Le différentiel culturel ville/campagne avait pourtant diminué
dans les années 1980, grâce à la politique culturelle de
décentralisation, impulsée par le Ministère de la Culture
et de la Communication, et la multiplication dans les campagnes des
Bibliothèques Départementales de prêt et des réseaux
de lecture, donnant naissance à une mosaïque de
sociétés rurales et à une évolution des
mentalités en faveur de la lecture.
Dans les anciennes campagnes, la lecture était
tabou. De multiples exemples illustrent l'« interdiction » de la
lecture dans les milieux ruraux, oü elle était perçue comme
oisiveté, à l'opposé de la valorisante fatigue des travaux
agricoles, ou bien un signe d'individualisme et de rupture avec la
collectivité. Même s'il s'est atténué, le tabou que
la lecture suscite en campagne n'a toujours pas disparu et, pour ceux qui
cultivent ce plaisir, elle peut encore être une lutte et une
transgression des interdits. Cela surtout pour les personnes
âgées, qui ont grandi dans un milieu traditionnel, avant que les
politiques culturelles nationales et territoriales encouragent la lecture aussi
dans les campagnes, et qui composent aujourd'hui une partie importante de la
population. En effet, selon une enquête de Bernard Kayser datée de
1990, les campagnes se composent de 74% de ruraux actifs, salariés et
cadres moyens et de 41% de retraités, dont 11% de retraités
agricoles et 30% de retraités autres.
-L'éloignement socioculturel est un autre
facteur explicatif de l'éloignement et non fréquentation des
bibliothèques de la part des personnes âgées. Leur manque
de familiarité avec la lecture est aussi due au contexte de leur
formation et à l'inexistence d'une pratique constante depuis la
jeunesse. Dans le passé récent, la lecture était l'apanage
des classes urbaines aisées, tandis qu'elle était peu
présente dans les classes moyennes et dans les campagnes
françaises. Les personnes âgées vivants en milieu rural
n'ont donc pas bénéficié des apports de la culture pendant
leur jeunesse. Une étude récente de Chloé Tavan
démontre aussi l'importance des héritages dans les pratiques
culturelles : plus nos parents lisent et plus nous lisons. Ainsi, avant 1935 le
nombre de personnes qui ne pratiquaient aucune activité et qui n'avaient
pas d'accès à la culture était supérieur à
ceux
qui exerçaient au moins une activité,
alors qu'une enquête menée en 2003 montre que la tendance s'est
inversée et le nombre de jeunes ayant plusieurs activités est
supérieur à ceux qui n'en pratiquent pas.

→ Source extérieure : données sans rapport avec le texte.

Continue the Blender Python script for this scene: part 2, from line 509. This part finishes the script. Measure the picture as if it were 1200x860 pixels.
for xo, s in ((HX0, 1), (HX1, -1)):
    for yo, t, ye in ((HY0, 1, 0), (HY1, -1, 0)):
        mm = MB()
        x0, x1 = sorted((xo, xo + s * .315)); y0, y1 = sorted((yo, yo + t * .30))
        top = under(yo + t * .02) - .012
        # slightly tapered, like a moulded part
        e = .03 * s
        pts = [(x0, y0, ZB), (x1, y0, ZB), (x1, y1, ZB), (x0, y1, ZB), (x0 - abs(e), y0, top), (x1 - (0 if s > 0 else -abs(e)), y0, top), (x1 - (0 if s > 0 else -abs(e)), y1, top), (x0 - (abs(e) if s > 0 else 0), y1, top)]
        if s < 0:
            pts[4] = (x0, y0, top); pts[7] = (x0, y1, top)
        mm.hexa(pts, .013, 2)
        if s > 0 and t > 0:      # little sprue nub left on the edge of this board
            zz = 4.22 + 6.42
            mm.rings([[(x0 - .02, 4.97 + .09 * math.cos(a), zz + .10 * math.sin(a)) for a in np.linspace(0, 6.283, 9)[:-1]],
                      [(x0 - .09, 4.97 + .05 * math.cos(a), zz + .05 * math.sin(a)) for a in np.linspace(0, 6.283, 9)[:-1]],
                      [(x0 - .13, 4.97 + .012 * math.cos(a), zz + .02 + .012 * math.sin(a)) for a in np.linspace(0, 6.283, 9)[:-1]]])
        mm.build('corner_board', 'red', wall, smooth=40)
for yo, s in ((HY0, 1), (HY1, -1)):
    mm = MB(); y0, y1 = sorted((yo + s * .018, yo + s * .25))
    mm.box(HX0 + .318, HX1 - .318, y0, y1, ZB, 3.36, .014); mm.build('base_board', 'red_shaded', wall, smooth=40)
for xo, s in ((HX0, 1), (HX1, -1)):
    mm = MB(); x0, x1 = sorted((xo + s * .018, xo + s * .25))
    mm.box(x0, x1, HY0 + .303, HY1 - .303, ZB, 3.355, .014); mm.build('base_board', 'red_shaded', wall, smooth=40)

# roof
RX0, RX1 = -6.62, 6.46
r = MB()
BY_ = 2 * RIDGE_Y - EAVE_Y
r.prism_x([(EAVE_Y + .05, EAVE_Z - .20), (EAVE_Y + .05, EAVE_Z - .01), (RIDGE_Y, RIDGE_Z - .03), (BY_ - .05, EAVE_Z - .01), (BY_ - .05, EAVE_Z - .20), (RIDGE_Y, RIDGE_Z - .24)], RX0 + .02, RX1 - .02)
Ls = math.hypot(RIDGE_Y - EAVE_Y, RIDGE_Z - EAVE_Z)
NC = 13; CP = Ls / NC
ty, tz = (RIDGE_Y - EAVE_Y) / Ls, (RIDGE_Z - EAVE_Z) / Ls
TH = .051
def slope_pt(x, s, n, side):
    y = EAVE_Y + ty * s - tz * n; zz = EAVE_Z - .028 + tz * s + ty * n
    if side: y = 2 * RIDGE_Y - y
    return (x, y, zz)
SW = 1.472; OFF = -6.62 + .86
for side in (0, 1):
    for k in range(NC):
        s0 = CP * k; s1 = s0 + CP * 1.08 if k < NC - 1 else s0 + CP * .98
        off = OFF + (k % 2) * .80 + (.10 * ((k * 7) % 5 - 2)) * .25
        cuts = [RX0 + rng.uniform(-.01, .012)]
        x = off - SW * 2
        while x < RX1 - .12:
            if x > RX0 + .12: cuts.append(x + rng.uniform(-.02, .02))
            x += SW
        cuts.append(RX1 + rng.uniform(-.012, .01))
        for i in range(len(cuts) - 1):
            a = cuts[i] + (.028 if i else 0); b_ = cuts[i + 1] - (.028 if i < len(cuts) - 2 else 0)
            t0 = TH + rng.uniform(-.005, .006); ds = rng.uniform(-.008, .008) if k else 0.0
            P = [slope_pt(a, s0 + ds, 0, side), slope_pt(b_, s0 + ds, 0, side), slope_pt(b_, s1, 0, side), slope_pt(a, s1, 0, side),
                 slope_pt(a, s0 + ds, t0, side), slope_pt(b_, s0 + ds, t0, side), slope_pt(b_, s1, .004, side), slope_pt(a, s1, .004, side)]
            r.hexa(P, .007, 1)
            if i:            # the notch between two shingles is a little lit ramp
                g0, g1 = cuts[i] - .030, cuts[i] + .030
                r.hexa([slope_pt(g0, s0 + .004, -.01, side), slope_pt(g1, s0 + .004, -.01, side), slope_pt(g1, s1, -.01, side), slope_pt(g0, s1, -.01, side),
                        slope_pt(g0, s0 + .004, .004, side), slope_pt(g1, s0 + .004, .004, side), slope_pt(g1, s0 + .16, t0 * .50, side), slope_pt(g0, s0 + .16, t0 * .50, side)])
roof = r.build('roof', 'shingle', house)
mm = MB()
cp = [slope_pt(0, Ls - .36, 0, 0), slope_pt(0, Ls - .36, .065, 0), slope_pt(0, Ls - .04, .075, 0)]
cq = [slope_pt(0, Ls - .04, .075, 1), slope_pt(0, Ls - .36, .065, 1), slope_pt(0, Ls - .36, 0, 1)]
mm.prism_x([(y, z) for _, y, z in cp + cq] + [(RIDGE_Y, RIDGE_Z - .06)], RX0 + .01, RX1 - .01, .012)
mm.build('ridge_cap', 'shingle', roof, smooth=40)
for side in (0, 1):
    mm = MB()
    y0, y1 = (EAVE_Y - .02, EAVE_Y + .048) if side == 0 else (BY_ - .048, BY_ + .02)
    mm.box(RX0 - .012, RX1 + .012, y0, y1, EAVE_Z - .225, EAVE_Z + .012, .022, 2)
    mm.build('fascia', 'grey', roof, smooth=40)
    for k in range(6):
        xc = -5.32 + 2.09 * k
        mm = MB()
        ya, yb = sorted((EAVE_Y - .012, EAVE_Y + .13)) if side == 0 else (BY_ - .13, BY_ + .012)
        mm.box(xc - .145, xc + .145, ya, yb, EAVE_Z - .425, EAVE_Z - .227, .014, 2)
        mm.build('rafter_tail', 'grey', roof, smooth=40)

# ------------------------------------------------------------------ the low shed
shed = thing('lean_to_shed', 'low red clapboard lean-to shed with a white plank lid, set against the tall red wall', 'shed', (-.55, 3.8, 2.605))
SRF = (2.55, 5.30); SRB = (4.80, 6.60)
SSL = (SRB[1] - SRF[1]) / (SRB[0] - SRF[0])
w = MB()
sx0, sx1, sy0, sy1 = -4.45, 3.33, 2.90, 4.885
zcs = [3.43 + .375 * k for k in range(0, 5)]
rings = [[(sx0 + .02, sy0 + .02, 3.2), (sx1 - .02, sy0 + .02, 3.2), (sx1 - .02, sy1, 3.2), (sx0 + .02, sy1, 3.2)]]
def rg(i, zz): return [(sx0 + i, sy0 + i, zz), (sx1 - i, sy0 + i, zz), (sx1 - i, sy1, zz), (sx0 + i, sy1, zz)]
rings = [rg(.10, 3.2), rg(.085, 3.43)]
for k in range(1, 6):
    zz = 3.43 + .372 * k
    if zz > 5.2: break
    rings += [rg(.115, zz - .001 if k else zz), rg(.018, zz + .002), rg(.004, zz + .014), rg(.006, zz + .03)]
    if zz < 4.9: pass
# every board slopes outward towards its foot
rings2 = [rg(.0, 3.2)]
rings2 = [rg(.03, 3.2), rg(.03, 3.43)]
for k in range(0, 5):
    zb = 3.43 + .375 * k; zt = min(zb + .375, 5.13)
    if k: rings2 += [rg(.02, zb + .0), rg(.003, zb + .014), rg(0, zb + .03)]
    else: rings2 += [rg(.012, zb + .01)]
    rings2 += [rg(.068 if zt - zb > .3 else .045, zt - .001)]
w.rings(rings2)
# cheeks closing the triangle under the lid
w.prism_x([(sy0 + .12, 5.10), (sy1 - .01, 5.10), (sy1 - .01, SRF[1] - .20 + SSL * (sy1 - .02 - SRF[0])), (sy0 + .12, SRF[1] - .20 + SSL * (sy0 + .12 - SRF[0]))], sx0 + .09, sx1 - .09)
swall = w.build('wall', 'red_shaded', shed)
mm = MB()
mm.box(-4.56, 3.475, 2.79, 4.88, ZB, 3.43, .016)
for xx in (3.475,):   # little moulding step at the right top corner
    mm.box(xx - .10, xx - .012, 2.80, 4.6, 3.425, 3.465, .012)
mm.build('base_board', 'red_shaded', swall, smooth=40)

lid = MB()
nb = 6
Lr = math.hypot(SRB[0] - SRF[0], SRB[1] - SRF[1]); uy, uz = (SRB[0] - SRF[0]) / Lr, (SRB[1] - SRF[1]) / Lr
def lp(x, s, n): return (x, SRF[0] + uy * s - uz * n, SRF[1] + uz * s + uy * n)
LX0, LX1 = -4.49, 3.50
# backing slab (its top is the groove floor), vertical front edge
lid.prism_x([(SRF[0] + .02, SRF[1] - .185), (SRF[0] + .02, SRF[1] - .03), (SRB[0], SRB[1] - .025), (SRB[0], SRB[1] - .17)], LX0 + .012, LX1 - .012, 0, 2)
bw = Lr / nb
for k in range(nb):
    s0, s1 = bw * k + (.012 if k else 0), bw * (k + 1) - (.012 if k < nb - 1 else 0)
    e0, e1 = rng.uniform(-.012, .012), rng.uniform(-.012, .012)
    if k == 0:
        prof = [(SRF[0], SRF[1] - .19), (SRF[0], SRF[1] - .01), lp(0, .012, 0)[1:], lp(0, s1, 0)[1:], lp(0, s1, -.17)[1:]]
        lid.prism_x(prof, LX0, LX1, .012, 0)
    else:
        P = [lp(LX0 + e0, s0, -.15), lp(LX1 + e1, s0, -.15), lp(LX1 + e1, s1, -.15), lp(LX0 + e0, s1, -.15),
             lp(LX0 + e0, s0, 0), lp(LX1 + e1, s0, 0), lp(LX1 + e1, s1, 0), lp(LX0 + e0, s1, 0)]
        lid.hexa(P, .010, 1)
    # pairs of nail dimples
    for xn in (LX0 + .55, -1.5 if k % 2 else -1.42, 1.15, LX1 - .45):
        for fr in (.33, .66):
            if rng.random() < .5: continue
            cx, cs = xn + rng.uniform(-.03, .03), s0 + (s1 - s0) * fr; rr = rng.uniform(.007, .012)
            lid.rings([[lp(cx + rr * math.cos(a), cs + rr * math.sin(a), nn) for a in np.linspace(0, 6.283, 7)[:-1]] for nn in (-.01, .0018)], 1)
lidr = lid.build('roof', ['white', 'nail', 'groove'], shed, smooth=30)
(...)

-Un facteur de l'éloignement des
bibliothèques de la part des personnes âgées, en campagne
aussi bien qu'en ville, sont les handicaps physiques et la déficience
visuelle, qui les caractérisent comme public <<
empêché >>. Ce constat met en évidence l'importance
d'une des missions des bibliothécaires d'aujourd'hui,
c'est-à-dire l'accueil de tous les publics et la lutte contre les
exclusions, les piliers d'une politique de démocratisation de la
lecture. Cet aspect est renforcé par la définition de
bibliothèques publiques du Manifeste de l'Unesco. Ainsi, selon Bertrand
Calenge : << Les bibliothèques sont porteuses d'une exigence
communautaire de services particuliers en directions de groupes particuliers.
>> La bibliothèque doit donc être au service de tous les
publics (non-lecteurs, exclus de la lecture ou faibles lecteurs).